Take the data below and copy exactly the lines starting at the one with "Continue the Blender" and finishing at the one with "slab('lawn_bed', LAWN_RIGHT, -0.02, 0.007, M_LAWN)", both included.

Recorded data:
────────────────────

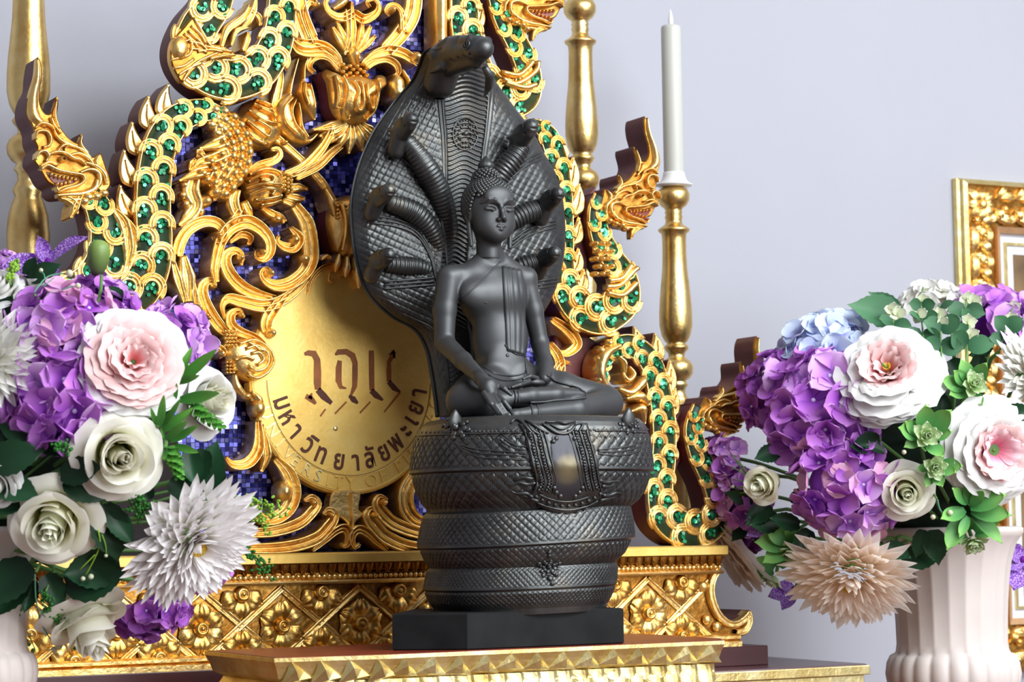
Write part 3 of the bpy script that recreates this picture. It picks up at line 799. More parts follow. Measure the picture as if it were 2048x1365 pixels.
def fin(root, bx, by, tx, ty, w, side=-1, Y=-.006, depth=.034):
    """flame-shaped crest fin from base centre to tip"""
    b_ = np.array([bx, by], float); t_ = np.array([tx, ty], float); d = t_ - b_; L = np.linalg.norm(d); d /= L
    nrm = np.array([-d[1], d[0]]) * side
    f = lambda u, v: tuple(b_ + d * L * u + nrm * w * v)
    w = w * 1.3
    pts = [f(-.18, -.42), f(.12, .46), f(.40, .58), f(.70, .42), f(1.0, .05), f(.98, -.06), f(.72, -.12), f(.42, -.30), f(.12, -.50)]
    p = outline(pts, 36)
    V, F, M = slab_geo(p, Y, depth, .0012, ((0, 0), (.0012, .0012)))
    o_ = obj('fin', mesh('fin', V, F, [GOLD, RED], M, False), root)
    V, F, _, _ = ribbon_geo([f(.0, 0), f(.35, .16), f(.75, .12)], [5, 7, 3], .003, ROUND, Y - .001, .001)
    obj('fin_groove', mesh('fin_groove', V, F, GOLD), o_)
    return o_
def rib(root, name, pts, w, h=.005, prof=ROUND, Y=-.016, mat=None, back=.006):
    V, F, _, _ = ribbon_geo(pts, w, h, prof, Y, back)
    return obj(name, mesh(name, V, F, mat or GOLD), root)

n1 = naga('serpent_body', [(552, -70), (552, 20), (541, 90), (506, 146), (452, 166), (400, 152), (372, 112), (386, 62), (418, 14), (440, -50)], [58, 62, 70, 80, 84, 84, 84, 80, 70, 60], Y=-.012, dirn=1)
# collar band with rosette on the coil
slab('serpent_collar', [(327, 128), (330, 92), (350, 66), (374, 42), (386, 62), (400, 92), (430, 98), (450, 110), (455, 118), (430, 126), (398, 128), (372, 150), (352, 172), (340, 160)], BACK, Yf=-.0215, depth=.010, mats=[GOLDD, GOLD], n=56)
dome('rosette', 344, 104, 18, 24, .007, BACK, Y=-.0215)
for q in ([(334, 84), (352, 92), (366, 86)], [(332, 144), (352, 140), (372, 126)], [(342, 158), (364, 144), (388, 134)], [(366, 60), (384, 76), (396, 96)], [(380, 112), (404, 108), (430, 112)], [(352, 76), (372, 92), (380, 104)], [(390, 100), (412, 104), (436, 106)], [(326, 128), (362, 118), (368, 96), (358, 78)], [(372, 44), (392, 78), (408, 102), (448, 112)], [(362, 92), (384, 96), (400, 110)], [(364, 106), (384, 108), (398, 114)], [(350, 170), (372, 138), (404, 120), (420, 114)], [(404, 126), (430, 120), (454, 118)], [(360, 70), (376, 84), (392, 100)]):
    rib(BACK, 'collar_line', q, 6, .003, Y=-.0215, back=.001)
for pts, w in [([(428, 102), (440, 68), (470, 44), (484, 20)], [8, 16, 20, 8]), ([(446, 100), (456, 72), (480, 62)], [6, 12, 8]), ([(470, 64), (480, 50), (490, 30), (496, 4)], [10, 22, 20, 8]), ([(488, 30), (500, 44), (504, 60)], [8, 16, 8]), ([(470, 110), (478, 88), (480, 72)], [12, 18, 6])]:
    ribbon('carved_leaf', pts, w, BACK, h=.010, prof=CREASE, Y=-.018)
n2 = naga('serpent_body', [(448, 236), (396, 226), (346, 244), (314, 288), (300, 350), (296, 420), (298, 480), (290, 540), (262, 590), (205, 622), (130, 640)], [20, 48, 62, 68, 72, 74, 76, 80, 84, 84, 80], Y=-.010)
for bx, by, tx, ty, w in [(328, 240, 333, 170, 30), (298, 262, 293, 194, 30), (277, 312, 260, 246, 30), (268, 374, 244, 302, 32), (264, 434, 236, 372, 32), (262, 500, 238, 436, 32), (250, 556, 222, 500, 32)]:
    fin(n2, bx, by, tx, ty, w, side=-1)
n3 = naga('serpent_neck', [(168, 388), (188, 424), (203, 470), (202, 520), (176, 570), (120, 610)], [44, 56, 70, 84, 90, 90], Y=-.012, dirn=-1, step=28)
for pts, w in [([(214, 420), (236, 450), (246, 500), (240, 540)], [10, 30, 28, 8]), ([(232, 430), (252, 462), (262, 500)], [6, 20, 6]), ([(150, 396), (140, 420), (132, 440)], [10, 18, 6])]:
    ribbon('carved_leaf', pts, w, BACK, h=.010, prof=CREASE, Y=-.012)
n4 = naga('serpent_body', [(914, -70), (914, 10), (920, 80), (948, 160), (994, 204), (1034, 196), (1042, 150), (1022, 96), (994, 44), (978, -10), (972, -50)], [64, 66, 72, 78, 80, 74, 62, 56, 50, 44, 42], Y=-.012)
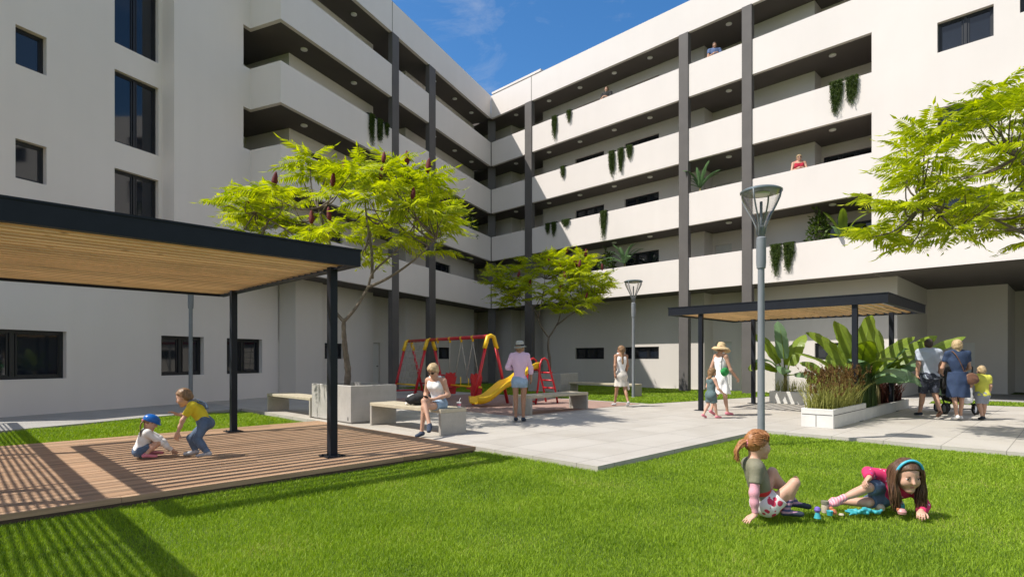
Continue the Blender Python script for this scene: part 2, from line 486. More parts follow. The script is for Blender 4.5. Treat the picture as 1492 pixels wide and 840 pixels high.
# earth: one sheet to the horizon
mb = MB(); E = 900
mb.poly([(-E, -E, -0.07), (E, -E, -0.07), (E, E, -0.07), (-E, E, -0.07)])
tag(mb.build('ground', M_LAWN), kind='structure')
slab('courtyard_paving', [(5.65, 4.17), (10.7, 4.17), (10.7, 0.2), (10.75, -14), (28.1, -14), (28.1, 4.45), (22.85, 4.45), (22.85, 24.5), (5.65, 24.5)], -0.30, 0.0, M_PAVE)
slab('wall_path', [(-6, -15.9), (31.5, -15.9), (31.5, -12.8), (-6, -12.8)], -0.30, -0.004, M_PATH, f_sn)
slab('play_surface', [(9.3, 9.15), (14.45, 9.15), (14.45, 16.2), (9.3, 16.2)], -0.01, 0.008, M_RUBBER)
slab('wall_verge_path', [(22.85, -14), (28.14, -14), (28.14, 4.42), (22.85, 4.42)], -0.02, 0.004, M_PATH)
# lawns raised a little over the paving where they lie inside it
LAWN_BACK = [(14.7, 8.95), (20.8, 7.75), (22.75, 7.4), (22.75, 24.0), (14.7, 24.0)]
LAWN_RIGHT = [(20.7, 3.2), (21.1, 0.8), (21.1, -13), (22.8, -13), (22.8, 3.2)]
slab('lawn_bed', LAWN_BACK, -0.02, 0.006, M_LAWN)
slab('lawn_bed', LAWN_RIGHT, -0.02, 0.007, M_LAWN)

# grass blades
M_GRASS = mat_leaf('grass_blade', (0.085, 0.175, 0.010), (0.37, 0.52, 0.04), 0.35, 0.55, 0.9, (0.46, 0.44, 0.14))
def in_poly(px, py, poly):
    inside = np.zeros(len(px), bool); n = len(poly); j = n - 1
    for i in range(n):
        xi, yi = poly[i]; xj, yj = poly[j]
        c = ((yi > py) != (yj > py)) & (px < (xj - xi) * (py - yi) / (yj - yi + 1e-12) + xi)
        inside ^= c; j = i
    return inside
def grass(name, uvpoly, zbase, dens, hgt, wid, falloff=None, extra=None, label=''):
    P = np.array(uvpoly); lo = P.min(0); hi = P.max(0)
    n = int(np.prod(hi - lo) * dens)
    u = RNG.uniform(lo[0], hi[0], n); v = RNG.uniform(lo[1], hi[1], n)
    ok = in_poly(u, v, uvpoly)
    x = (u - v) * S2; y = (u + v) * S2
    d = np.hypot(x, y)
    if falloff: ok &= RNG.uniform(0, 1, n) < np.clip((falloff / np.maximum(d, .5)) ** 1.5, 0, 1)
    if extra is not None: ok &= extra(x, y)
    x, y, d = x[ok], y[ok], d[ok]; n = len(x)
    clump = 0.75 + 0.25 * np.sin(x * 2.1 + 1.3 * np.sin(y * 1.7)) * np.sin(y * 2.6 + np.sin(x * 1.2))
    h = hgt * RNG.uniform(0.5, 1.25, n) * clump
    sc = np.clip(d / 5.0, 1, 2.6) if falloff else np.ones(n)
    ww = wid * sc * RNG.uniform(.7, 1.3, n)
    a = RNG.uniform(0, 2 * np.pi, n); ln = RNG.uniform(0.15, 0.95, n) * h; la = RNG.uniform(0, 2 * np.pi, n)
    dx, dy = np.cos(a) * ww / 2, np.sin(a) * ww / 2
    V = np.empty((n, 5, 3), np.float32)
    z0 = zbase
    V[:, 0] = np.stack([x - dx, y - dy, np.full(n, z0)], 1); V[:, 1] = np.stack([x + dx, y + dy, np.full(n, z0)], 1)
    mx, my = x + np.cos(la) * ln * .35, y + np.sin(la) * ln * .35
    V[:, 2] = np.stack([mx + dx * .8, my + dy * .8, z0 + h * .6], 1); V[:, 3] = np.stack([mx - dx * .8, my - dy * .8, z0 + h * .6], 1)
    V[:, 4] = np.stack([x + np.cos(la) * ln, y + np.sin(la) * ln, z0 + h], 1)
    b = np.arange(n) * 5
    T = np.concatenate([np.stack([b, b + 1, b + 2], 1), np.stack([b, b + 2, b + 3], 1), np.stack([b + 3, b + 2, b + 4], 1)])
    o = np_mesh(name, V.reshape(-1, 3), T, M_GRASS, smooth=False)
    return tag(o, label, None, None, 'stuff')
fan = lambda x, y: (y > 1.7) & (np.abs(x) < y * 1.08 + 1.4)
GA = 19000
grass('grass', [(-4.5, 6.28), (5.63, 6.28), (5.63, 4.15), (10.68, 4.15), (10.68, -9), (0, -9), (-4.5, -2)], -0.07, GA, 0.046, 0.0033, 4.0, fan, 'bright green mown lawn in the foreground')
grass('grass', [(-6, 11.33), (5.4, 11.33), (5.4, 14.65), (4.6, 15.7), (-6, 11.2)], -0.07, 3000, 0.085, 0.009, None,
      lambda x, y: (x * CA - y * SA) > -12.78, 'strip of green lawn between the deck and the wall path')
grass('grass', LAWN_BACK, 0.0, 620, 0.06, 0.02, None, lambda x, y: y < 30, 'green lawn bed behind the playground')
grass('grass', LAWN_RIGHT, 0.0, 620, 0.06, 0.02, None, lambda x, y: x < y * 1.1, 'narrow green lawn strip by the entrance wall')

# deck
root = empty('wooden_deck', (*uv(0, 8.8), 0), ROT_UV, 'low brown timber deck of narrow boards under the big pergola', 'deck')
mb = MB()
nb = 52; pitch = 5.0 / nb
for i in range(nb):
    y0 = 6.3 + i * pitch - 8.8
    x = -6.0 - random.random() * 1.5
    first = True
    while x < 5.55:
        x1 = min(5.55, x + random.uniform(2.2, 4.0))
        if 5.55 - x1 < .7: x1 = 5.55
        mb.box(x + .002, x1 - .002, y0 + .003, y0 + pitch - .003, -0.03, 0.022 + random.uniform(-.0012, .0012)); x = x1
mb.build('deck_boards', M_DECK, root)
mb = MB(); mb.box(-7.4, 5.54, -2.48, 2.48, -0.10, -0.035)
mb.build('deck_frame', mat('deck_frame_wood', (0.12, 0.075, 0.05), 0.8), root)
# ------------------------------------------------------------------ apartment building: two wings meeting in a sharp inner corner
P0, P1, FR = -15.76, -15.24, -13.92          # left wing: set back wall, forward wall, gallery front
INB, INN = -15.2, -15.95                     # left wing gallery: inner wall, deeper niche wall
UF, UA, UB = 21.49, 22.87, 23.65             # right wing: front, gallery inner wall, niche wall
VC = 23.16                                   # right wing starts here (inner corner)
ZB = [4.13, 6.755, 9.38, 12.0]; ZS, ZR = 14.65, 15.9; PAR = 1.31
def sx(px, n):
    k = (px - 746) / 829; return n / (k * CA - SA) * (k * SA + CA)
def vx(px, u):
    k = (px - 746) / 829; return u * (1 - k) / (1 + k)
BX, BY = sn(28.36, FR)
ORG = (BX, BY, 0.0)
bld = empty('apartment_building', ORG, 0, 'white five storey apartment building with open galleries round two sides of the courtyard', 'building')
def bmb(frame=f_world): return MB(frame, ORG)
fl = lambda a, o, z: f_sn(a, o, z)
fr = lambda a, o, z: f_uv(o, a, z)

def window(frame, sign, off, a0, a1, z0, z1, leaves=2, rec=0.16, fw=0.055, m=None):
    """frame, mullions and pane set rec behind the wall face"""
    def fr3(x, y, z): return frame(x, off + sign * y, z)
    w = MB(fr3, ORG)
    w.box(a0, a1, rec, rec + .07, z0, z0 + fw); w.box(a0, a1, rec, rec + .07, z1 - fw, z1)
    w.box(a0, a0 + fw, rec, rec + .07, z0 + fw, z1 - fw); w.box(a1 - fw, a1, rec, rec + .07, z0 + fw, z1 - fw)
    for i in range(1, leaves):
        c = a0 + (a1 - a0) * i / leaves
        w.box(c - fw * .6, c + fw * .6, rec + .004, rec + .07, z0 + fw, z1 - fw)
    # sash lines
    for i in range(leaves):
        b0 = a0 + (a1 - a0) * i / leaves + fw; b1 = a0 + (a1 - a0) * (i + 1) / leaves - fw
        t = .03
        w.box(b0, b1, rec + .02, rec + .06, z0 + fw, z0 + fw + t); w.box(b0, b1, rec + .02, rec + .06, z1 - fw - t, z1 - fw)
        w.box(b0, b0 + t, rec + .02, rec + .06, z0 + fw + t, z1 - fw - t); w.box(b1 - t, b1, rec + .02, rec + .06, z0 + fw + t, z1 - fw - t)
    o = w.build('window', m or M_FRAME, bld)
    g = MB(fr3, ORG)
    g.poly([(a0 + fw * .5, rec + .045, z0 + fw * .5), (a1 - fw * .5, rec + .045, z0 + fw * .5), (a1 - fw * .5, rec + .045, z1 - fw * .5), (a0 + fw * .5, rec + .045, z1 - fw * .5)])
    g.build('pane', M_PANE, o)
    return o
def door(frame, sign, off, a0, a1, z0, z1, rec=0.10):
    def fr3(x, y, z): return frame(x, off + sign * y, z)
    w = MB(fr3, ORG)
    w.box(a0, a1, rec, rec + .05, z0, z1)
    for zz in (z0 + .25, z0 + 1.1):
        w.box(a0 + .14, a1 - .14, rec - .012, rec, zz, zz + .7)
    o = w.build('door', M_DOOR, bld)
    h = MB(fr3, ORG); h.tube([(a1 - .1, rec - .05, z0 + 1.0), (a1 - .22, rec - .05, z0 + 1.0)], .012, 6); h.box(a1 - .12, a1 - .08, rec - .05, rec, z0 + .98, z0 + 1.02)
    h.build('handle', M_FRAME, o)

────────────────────

Expected answer:
Continue the Blender Python script for this scene: part 2, from line 486. More parts follow. The script is for Blender 4.5. Treat the picture as 1492 pixels wide and 840 pixels high.
# earth: one sheet to the horizon
mb = MB(); E = 900
mb.poly([(-E, -E, -0.07), (E, -E, -0.07), (E, E, -0.07), (-E, E, -0.07)])
tag(mb.build('ground', M_LAWN), kind='structure')
slab('courtyard_paving', [(5.65, 4.17), (10.7, 4.17), (10.7, 0.2), (10.75, -14), (28.1, -14), (28.1, 4.45), (22.85, 4.45), (22.85, 24.5), (5.65, 24.5)], -0.30, 0.0, M_PAVE)
slab('wall_path', [(-6, -15.9), (31.5, -15.9), (31.5, -12.8), (-6, -12.8)], -0.30, -0.004, M_PATH, f_sn)
slab('play_surface', [(9.3, 9.15), (14.45, 9.15), (14.45, 16.2), (9.3, 16.2)], -0.01, 0.008, M_RUBBER)
slab('wall_verge_path', [(22.85, -14), (28.14, -14), (28.14, 4.42), (22.85, 4.42)], -0.02, 0.004, M_PATH)
# lawns raised a little over the paving where they lie inside it
LAWN_BACK = [(14.7, 8.95), (20.8, 7.75), (22.75, 7.4), (22.75, 24.0), (14.7, 24.0)]
LAWN_RIGHT = [(20.7, 3.2), (21.1, 0.8), (21.1, -13), (22.8, -13), (22.8, 3.2)]
slab('lawn_bed', LAWN_BACK, -0.02, 0.006, M_LAWN)
slab('lawn_bed', LAWN_RIGHT, -0.02, 0.007, M_LAWN)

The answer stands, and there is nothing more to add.